Leave out any picture and return the remaining listing below exactly as given.
-- Start of SUPPLIED INFORMATION --
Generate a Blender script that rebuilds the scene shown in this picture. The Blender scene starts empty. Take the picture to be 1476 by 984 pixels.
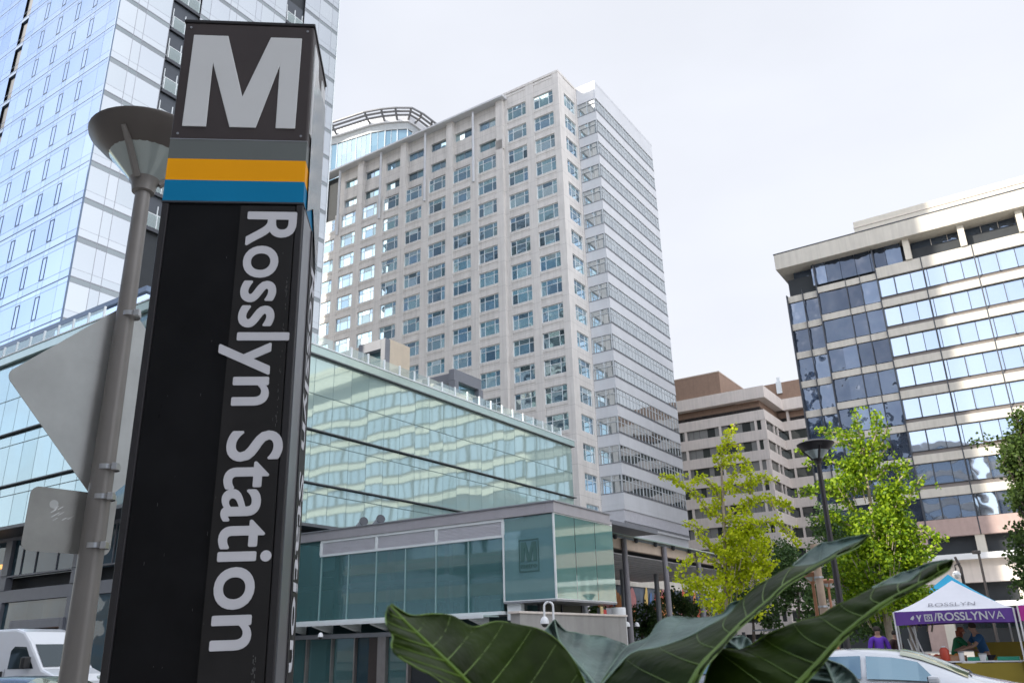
# street scene: metro pylon, office towers, plaza
import bpy, bmesh, math, random
from mathutils import Vector, Matrix, noise
R=math.radians
random.seed(7)
S=bpy.context.scene; COL=S.collection
# ------------------------------------------------------------------ camera frame and street grid
F=1175.10; PITCH=R(20.506); ROLL=R(-1.4456); AZ=R(33.235); EYE=1.65
fw=Vector((0,math.cos(PITCH),math.sin(PITCH))); up0=Vector((0,-math.sin(PITCH),math.cos(PITCH))); rt0=Vector((1,0,0))
rt=rt0*math.cos(ROLL)+up0*math.sin(ROLL); upv=up0*math.cos(ROLL)-rt0*math.sin(ROLL)
eR=Vector((math.sin(AZ),math.cos(AZ),0)); eL=Vector((-math.cos(AZ),math.sin(AZ),0)); TH=math.pi/2-AZ
def at(x,y,d):                       # world point seen at photo pixel x,y at horizontal distance d
    v=fw*F+rt*(x-738)-upv*(y-492); v/=math.hypot(v.x,v.y); return Vector((v.x*d,v.y*d,v.z*d+EYE))
def G2W(g): return eR*g[0]+eL*g[1]+Vector((0,0,g[2] if len(g)>2 else 0))
def polar(az,d,z=0): return Vector((math.sin(R(az))*d,math.cos(R(az))*d,z))
BASE={}
def props(o,label=None,cat=None,group=None,kind=None):
    if label: o['label']=label
    if cat: o['category']=cat
    if group: o['group']=group
    if kind: o['kind']=kind
    return o
def link(o,parent=None):
    COL.objects.link(o)
    if parent is not None: o.parent=parent; BASE[o.name]=BASE.get(parent.name,(0,0,0))
    return o
def thing(name,label,cat,loc=(0,0,0),rz=0,group=None,grid=None,kind=None):
    o=bpy.data.objects.new(name,None); o.empty_display_size=.3; link(o)
    if grid is not None:
        o.location=G2W(grid); o.rotation_euler.z=TH; BASE[o.name]=tuple(grid)
    else:
        o.location=loc; o.rotation_euler.z=rz; BASE[o.name]=(0,0,0)
    return props(o,label,cat,group,kind)
class MB:
    def __init__(s): s.v=[]; s.f=[]; s.m=[]; s.cm=0; s.uv=None
    def add(s,vs,fs):
        s.ch=getattr(s,'ch',[]); s.ch.append((len(s.v),len(s.f),len(vs),len(fs))); n=len(s.v); s.v+= [tuple(v) for v in vs]; s.f+=[tuple(i+n for i in f) for f in fs]; s.m+=[s.cm]*len(fs); return s
    def box(s,x0,x1,y0,y1,z0,z1):
        if x0>x1:x0,x1=x1,x0
        if y0>y1:y0,y1=y1,y0
        if z0>z1:z0,z1=z1,z0
        return s.add([(x0,y0,z0),(x1,y0,z0),(x1,y1,z0),(x0,y1,z0),(x0,y0,z1),(x1,y0,z1),(x1,y1,z1),(x0,y1,z1)],
              [(0,3,2,1),(4,5,6,7),(0,1,5,4),(1,2,6,5),(2,3,7,6),(3,0,4,7)])
    def quad(s,a,b,c,d): return s.add([a,b,c,d],[(0,1,2,3)])
    def prism(s,poly,z0,z1):
        n=len(poly); return s.add([(p[0],p[1],z0) for p in poly]+[(p[0],p[1],z1) for p in poly],
            [tuple(range(n))[::-1],tuple(range(n,2*n))]+[(i,(i+1)%n,(i+1)%n+n,i+n) for i in range(n)])
    def tube(s,pts,rad,n=8,caps=True):
        pts=[Vector(p) for p in pts]; k=len(pts)
        if not hasattr(rad,'__len__'): rad=[rad]*k
        vs=[];fs=[]; ref=None
        for i,p in enumerate(pts):
            d=(pts[min(i+1,k-1)]-pts[max(i-1,0)])
            if d.length<1e-9: d=Vector((0,0,1))
            d.normalize()
            if ref is None: ref=Vector((1,0,0)) if abs(d.x)<.9 else Vector((0,1,0))
            u=d.cross(ref); 
            if u.length<1e-4: u=d.orthogonal()
            u.normalize(); w=d.cross(u); ref=w.cross(d) if False else ref
            for j in range(n):
                a=2*math.pi*j/n; vs.append(p+u*math.cos(a)*rad[i]+w*math.sin(a)*rad[i])
        for i in range(k-1):
            for j in range(n): fs.append((i*n+j,i*n+(j+1)%n,(i+1)*n+(j+1)%n,(i+1)*n+j))
        if caps: fs.append(tuple(range(n))); fs.append(tuple(range((k-1)*n,k*n))[::-1])
        return s.add(vs,fs)
    def lathe(s,prof,c=(0,0,0),n=28):
        vs=[];fs=[];k=len(prof)
        for r,z in prof:
            for j in range(n):
                a=2*math.pi*j/n; vs.append((c[0]+r*math.cos(a),c[1]+r*math.sin(a),c[2]+z))
        for i in range(k-1):
            for j in range(n): fs.append((i*n+j,i*n+(j+1)%n,(i+1)*n+(j+1)%n,(i+1)*n+j))
        return s.add(vs,fs)
    def each(s,name,mats,parent=None,**k):
        out=[]
        for v0,f0,nv,nf in s.ch:
            q=MB(); q.add(s.v[v0:v0+nv],[tuple(i-v0 for i in f) for f in s.f[f0:f0+nf]]); out.append(q.build(name,mats,parent,**k))
        return out
    def build(s,name,mats,parent=None,smooth=False,bevel=0,base=None,label=None,kind=None,fixn=True):
        b=base if base is not None else (BASE.get(parent.name,(0,0,0)) if parent is not None else (0,0,0))
        me=bpy.data.meshes.new(name); me.from_pydata([(v[0]-b[0],v[1]-b[1],v[2]-b[2]) for v in s.v],[],s.f)
        if not isinstance(mats,(list,tuple)): mats=[mats]
        for m in mats: me.materials.append(m)
        if len(mats)>1: me.polygons.foreach_set('material_index',s.m)
        if fixn:
            bm=bmesh.new(); bm.from_mesh(me); bmesh.ops.recalc_face_normals(bm,faces=bm.faces); bm.to_mesh(me); bm.free()
        if smooth:
            me.polygons.foreach_set('use_smooth',[True]*len(me.polygons))
            try: me.set_sharp_from_angle(angle=R(40))
            except Exception: pass
        me.update()
        o=bpy.data.objects.new(name,me); link(o,parent)
        if bevel:
            md=o.modifiers.new('bev','BEVEL'); md.width=bevel; md.segments=2; md.limit_method='ANGLE'; md.angle_limit=R(50)
        return props(o,label=label,kind=kind)
def dup(o,parent=None,loc=None,recursive=True):
    c=o.copy(); COL.objects.link(c)
    if parent is not None: c.parent=parent
    if loc is not None: c.location=loc
    BASE[c.name]=BASE.get(o.name,(0,0,0))
    if recursive:
        for ch in list(o.children): dup(ch,c)
    return c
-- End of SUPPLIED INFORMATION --
§ CORRECT ANSWER
Generate a Blender script that rebuilds the scene shown in this picture. The Blender scene starts empty. Take the picture to be 1476 by 984 pixels.
# street scene: metro pylon, office towers, plaza
import bpy, bmesh, math, random
from mathutils import Vector, Matrix, noise
R=math.radians
random.seed(7)
S=bpy.context.scene; COL=S.collection
# ------------------------------------------------------------------ camera frame and street grid
F=1175.10; PITCH=R(20.506); ROLL=R(-1.4456); AZ=R(33.235); EYE=1.65
fw=Vector((0,math.cos(PITCH),math.sin(PITCH))); up0=Vector((0,-math.sin(PITCH),math.cos(PITCH))); rt0=Vector((1,0,0))
rt=rt0*math.cos(ROLL)+up0*math.sin(ROLL); upv=up0*math.cos(ROLL)-rt0*math.sin(ROLL)
eR=Vector((math.sin(AZ),math.cos(AZ),0)); eL=Vector((-math.cos(AZ),math.sin(AZ),0)); TH=math.pi/2-AZ
def at(x,y,d):                       # world point seen at photo pixel x,y at horizontal distance d
    v=fw*F+rt*(x-738)-upv*(y-492); v/=math.hypot(v.x,v.y); return Vector((v.x*d,v.y*d,v.z*d+EYE))
def G2W(g): return eR*g[0]+eL*g[1]+Vector((0,0,g[2] if len(g)>2 else 0))
def polar(az,d,z=0): return Vector((math.sin(R(az))*d,math.cos(R(az))*d,z))
BASE={}
def props(o,label=None,cat=None,group=None,kind=None):
    if label: o['label']=label
    if cat: o['category']=cat
    if group: o['group']=group
    if kind: o['kind']=kind
    return o
def link(o,parent=None):
    COL.objects.link(o)
    if parent is not None: o.parent=parent; BASE[o.name]=BASE.get(parent.name,(0,0,0))
    return o
def thing(name,label,cat,loc=(0,0,0),rz=0,group=None,grid=None,kind=None):
    o=bpy.data.objects.new(name,None); o.empty_display_size=.3; link(o)
    if grid is not None:
        o.location=G2W(grid); o.rotation_euler.z=TH; BASE[o.name]=tuple(grid)
    else:
        o.location=loc; o.rotation_euler.z=rz; BASE[o.name]=(0,0,0)
    return props(o,label,cat,group,kind)
class MB:
    def __init__(s): s.v=[]; s.f=[]; s.m=[]; s.cm=0; s.uv=None
    def add(s,vs,fs):
        s.ch=getattr(s,'ch',[]); s.ch.append((len(s.v),len(s.f),len(vs),len(fs))); n=len(s.v); s.v+= [tuple(v) for v in vs]; s.f+=[tuple(i+n for i in f) for f in fs]; s.m+=[s.cm]*len(fs); return s
    def box(s,x0,x1,y0,y1,z0,z1):
        if x0>x1:x0,x1=x1,x0
        if y0>y1:y0,y1=y1,y0
        if z0>z1:z0,z1=z1,z0
        return s.add([(x0,y0,z0),(x1,y0,z0),(x1,y1,z0),(x0,y1,z0),(x0,y0,z1),(x1,y0,z1),(x1,y1,z1),(x0,y1,z1)],
              [(0,3,2,1),(4,5,6,7),(0,1,5,4),(1,2,6,5),(2,3,7,6),(3,0,4,7)])
    def quad(s,a,b,c,d): return s.add([a,b,c,d],[(0,1,2,3)])
    def prism(s,poly,z0,z1):
        n=len(poly); return s.add([(p[0],p[1],z0) for p in poly]+[(p[0],p[1],z1) for p in poly],
            [tuple(range(n))[::-1],tuple(range(n,2*n))]+[(i,(i+1)%n,(i+1)%n+n,i+n) for i in range(n)])
    def tube(s,pts,rad,n=8,caps=True):
        pts=[Vector(p) for p in pts]; k=len(pts)
        if not hasattr(rad,'__len__'): rad=[rad]*k
        vs=[];fs=[]; ref=None
        for i,p in enumerate(pts):
            d=(pts[min(i+1,k-1)]-pts[max(i-1,0)])
            if d.length<1e-9: d=Vector((0,0,1))
            d.normalize()
            if ref is None: ref=Vector((1,0,0)) if abs(d.x)<.9 else Vector((0,1,0))
            u=d.cross(ref); 
            if u.length<1e-4: u=d.orthogonal()
            u.normalize(); w=d.cross(u); ref=w.cross(d) if False else ref
            for j in range(n):
                a=2*math.pi*j/n; vs.append(p+u*math.cos(a)*rad[i]+w*math.sin(a)*rad[i])
        for i in range(k-1):
            for j in range(n): fs.append((i*n+j,i*n+(j+1)%n,(i+1)*n+(j+1)%n,(i+1)*n+j))
        if caps: fs.append(tuple(range(n))); fs.append(tuple(range((k-1)*n,k*n))[::-1])
        return s.add(vs,fs)
    def lathe(s,prof,c=(0,0,0),n=28):
        vs=[];fs=[];k=len(prof)
        for r,z in prof:
            for j in range(n):
                a=2*math.pi*j/n; vs.append((c[0]+r*math.cos(a),c[1]+r*math.sin(a),c[2]+z))
        for i in range(k-1):
            for j in range(n): fs.append((i*n+j,i*n+(j+1)%n,(i+1)*n+(j+1)%n,(i+1)*n+j))
        return s.add(vs,fs)
    def each(s,name,mats,parent=None,**k):
        out=[]
        for v0,f0,nv,nf in s.ch:
            q=MB(); q.add(s.v[v0:v0+nv],[tuple(i-v0 for i in f) for f in s.f[f0:f0+nf]]); out.append(q.build(name,mats,parent,**k))
        return out
    def build(s,name,mats,parent=None,smooth=False,bevel=0,base=None,label=None,kind=None,fixn=True):
        b=base if base is not None else (BASE.get(parent.name,(0,0,0)) if parent is not None else (0,0,0))
        me=bpy.data.meshes.new(name); me.from_pydata([(v[0]-b[0],v[1]-b[1],v[2]-b[2]) for v in s.v],[],s.f)
        if not isinstance(mats,(list,tuple)): mats=[mats]
        for m in mats: me.materials.append(m)
        if len(mats)>1: me.polygons.foreach_set('material_index',s.m)
        if fixn:
            bm=bmesh.new(); bm.from_mesh(me); bmesh.ops.recalc_face_normals(bm,faces=bm.faces); bm.to_mesh(me); bm.free()
        if smooth:
            me.polygons.foreach_set('use_smooth',[True]*len(me.polygons))
            try: me.set_sharp_from_angle(angle=R(40))
            except Exception: pass
        me.update()
        o=bpy.data.objects.new(name,me); link(o,parent)
        if bevel:
            md=o.modifiers.new('bev','BEVEL'); md.width=bevel; md.segments=2; md.limit_method='ANGLE'; md.angle_limit=R(50)
        return props(o,label=label,kind=kind)
def dup(o,parent=None,loc=None,recursive=True):
    c=o.copy(); COL.objects.link(c)
    if parent is not None: c.parent=parent
    if loc is not None: c.location=loc
    BASE[c.name]=BASE.get(o.name,(0,0,0))
    if recursive:
        for ch in list(o.children): dup(ch,c)
    return c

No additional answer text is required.